Clintons Vertrauensproblem

Clintons Augenmerk liegt nun darauf, vom geringen Vertrauen abzulenken, das die Mehrheit der Amerikaner in ihre Ehrlichkeit legen, und dafür den Unterschied in Kompetenz und Temperament gegenüber Trump zu betonen. Dabei hilft es ihr, dass das öffentliche Misstrauen ihm gegenüber ähnlich tief ist. Im Juni ergab eine Gallup-Umfrage, dass nur 33 Prozent Trump für ehrlich halten und 32 Prozent Clinton.

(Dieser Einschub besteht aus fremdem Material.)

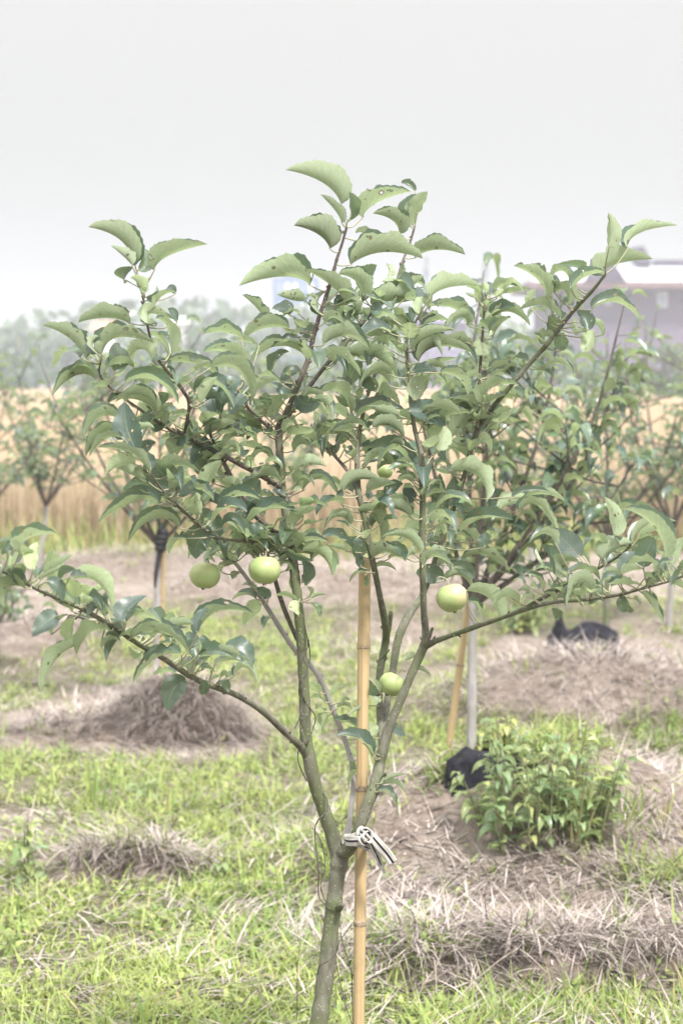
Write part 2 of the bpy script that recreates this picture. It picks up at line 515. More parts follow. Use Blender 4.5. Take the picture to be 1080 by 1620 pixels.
def gp(px, py, h=0.0):
    """ground point seen at a photo pixel, on a plane at height h"""
    d = FWD + (px - 540.0) / F * RT - (py - 810.0) / F * UP
    t = (h - CAM_Z) / d[2]
    return CAMP + t * d


g2 = gp(745, 1215, 0.26); MOUNDS.append((g2[0] + 0.12, g2[1], 0.50, 0.42, 0.27))
MOUNDS.append((g2[0] + 0.40, g2[1] - 0.30, 0.62, 0.40, 0.09))
g3 = gp(925, 1040, 0.24); MOUNDS.append((g3[0], g3[1], 0.62, 0.55, 0.24))
g4 = gp(285, 1180, 0.0); MOUNDS.append((g4[0], g4[1] + 0.18, 0.20, 0.14, 0.165))
g5 = gp(150, 1170, 0.0); MOUNDS.append((g5[0], g5[1] + 0.1, 0.30, 0.2, 0.07))
g6 = gp(190, 1385, 0.0); MOUNDS.append((g6[0], g6[1], 0.17, 0.10, 0.085))
g7 = gp(240, 915, 0.0); MOUNDS.append((g7[0], g7[1], 0.9, 0.6, 0.16))
g8 = gp(600, 950, 0.0); MOUNDS.append((g8[0], g8[1], 1.3, 0.8, 0.16))
g9 = gp(30, 1030, 0.0); MOUNDS.append((g9[0], g9[1], 0.5, 0.5, 0.13))
MOUNDS.append((-0.03, 3.0, 0.45, 0.35, 0.12))
MOUNDS.append((g6[0] + 0.0, g6[1] - 0.075, 0.035, 0.035, -0.075))
GX0 = gp(800, 1530)


def height(x, y):
    x = np.asarray(x, float); y = np.asarray(y, float)
    z = 0.05 * (fbm(x * 0.7 + 3, y * 0.7, 5) - 0.47) + 0.035 * (fbm(x * 3.1, y * 3.1, 9) - 0.47)
    near = np.exp(-np.maximum(y - 14, 0) / 6.0)
    z = z + near * (0.022 * (fbm(x * 11, y * 11, 4) - 0.47) + 0.035 * np.maximum(fbm(x * 5.5, y * 5.5, 14) - 0.52, 0))
    for (mx, my, rx, ry, h) in MOUNDS:
        wob = 1 + 0.35 * (fbm(x * 2.3 + mx, y * 2.3, 7) - 0.47)
        d = ((x - mx) / rx) ** 2 + ((y - my) / ry) ** 2
        z = z + h * np.exp(-(d * wob) ** 1.4)
    # little undercut bank at lower right
    bx = 1 / (1 + np.exp(-(x - 0.06) / 0.05)) * np.exp(-np.maximum(y - 4.45, 0) / 0.5)
    edge = 4.16 + 0.05 * np.sin(x * 9) + 0.04 * np.sin(x * 23 + 1)
    z = z + 0.09 * bx * (1 / (1 + np.exp(-(y - edge) / 0.018))) - 0.03 * bx
    return z


def proj(x, y, z):
    d = np.stack([x, y, z], -1) - CAMP
    dep = d @ FWD
    dep = np.where(dep > 0.3, dep, 0.3)
    return 540 + F * (d @ RT) / dep, 810 - F * (d @ UP) / dep


# cover map laid out on the ground: patches (photo px, py, rx, ry, weight) turned into ground distances
BARE = [(820, 1400, 260, 110, 1.1), (1010, 1290, 130, 80, 1.1), (660, 1290, 90, 80, 1.0), (180, 1375, 115, 32, 1.1),
        (250, 1150, 190, 55, 1.1), (540, 905, 620, 62, 0.95), (950, 1070, 210, 70, 1.2), (60, 985, 120, 60, 0.9),
        (640, 1080, 90, 40, 0.6), (800, 1540, 230, 50, 1.1), (1060, 1480, 90, 60, 1.0), (40, 1300, 70, 40, 0.5),
        (620, 1000, 120, 40, .7), (1000, 1210, 110, 45, .8), (430, 1240, 70, 20, .6), (90, 1150, 110, 40, .8), (640, 1430, 60, 60, .5)]
GREEN = [(1030, 1165, 90, 28, 1.2), (1030, 1395, 90, 30, 1.0), (900, 1605, 300, 20, 1.3), (700, 1500, 100, 22, 0.9), (330, 1010, 200, 30, 0.7),
         (560, 1060, 120, 40, .5), (250, 866, 330, 9, 1.2), (900, 862, 250, 8, 1.0), (880, 960, 80, 30, .9), (240, 1250, 300, 30, .6)]


def bareness(x, y):
    px, py = proj(x, y, height(x, y))
    b = np.zeros_like(x)
    for (cx, cy, rx, ry, w) in BARE:
        b = np.maximum(b, w * np.exp(-(((px - cx) / rx) ** 2 + ((py - cy) / ry) ** 2) ** 1.5))
    for (cx, cy, rx, ry, w) in GREEN:
        b = b - w * np.exp(-(((px - cx) / rx) ** 2 + ((py - cy) / ry) ** 2))
    b = b + 1.1 * (fbm(x * 2.2 + 9, y * 2.2, 21) - 0.47) + 0.9 * (fbm(x * 8 + 9, y * 8, 25) - 0.47)
    return b


def axis(fine_lo, fine_hi, d0, far, g=1.12):
    a = list(np.arange(fine_lo, fine_hi, d0)); up, s = [fine_hi], d0
    while up[-1] < far: s *= g; up.append(up[-1] + s)
    dn, s = [fine_lo], d0
    while dn[-1] > -far: s *= g; dn.append(dn[-1] - s)
    return np.array(sorted(dn[1:] + a + up))


gx, gy = axis(-2.6, 2.8, 0.03, 560), axis(3.5, 9.5, 0.03, 560)
X, Y = np.meshgrid(gx, gy)
Z = height(X, Y)
farm = np.clip((np.hypot(X, Y) - 40) / 100, 0, 1)
Z = Z * (1 - farm)
idx = np.arange(X.size).reshape(X.shape)
Fq = np.stack([idx[:-1, :-1], idx[:-1, 1:], idx[1:, 1:], idx[1:, :-1]], -1).reshape(-1, 4)
B = bareness(X.ravel(), Y.ravel())
turf = 1 - np.clip((B - 0.15) / 0.4, 0, 1)
turf = np.where(Y.ravel() > 14.5, 0.35, turf)
edge = 4.16 + 0.05 * np.sin(X * 9) + 0.04 * np.sin(X * 23 + 1)
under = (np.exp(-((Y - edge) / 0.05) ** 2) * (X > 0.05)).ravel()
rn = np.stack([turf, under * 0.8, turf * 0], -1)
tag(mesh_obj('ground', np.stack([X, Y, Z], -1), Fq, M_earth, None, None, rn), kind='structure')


def gz(x, y):
    return float(height(np.array([x]), np.array([y]))[0])


def gt(px, py):
    '''point of the real terrain seen at a photo pixel'''
    d = FWD + (px - 540.0) / F * RT - (py - 810.0) / F * UP
    t = 3.2
    while t < 60:
        q = CAMP + t * d
        if q[2] <= gz(q[0], q[1]): break
        t += 0.01
    return q


def spawn(n, y0, y1, rng, power=1.6):
    """points over the visible wedge of ground (and a margin to the sides)"""
    u = rng.uniform(0, 1, n)
    y = (y0 ** (1 - power) + u * (y1 ** (1 - power) - y0 ** (1 - power))) ** (1 / (1 - power))
    half = 0.24 * y + 1.0
    return rng.uniform(-1, 1, n) * half, y


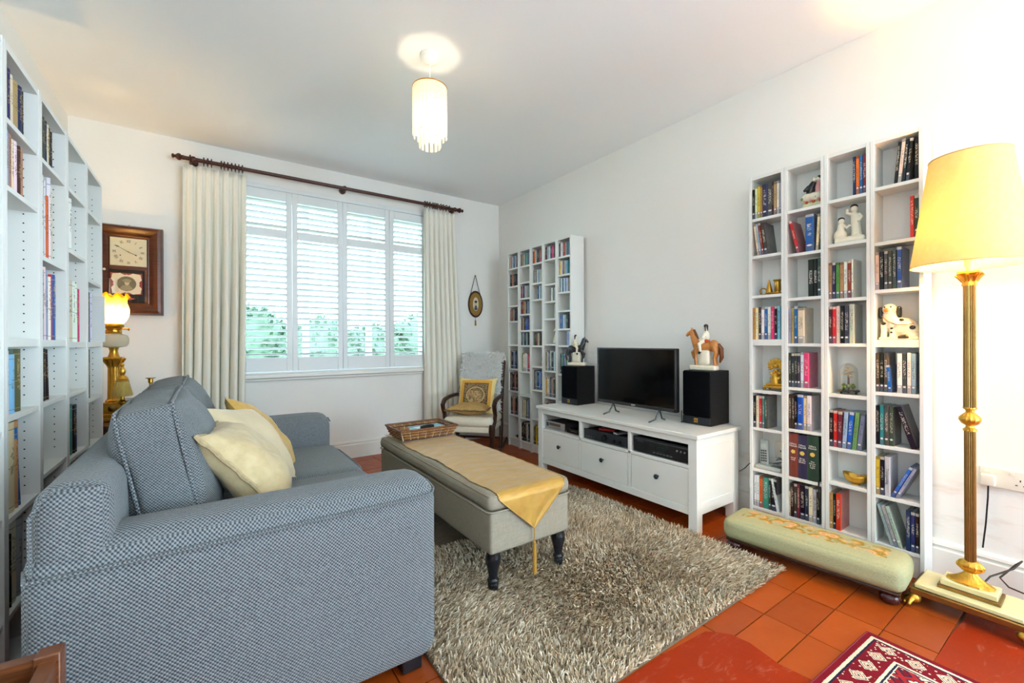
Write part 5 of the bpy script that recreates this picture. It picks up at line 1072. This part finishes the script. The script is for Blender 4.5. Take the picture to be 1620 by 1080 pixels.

Hoffnung kann sie aus der Erfahrung ihres Ehemanns schöpfen. Bill Clintons Zuspruch nach Bekanntwerden seiner Affäre mit der Praktikantin Monica Lewinsky und der misslungenen Entthronung durch die Republikaner im Kongress erreichte im Dezember 1998 den Höchststand von 73 Prozent. Nach Ende seiner Amtszeit lag er bei 65 Prozent Unterstützung. Er war damit beliebter als jeder andere abtretende Präsident seit Harry Truman – und das, obwohl nur 39 Prozent der Amerikaner meinten, er sei ehrlich und vertrauenswürdig.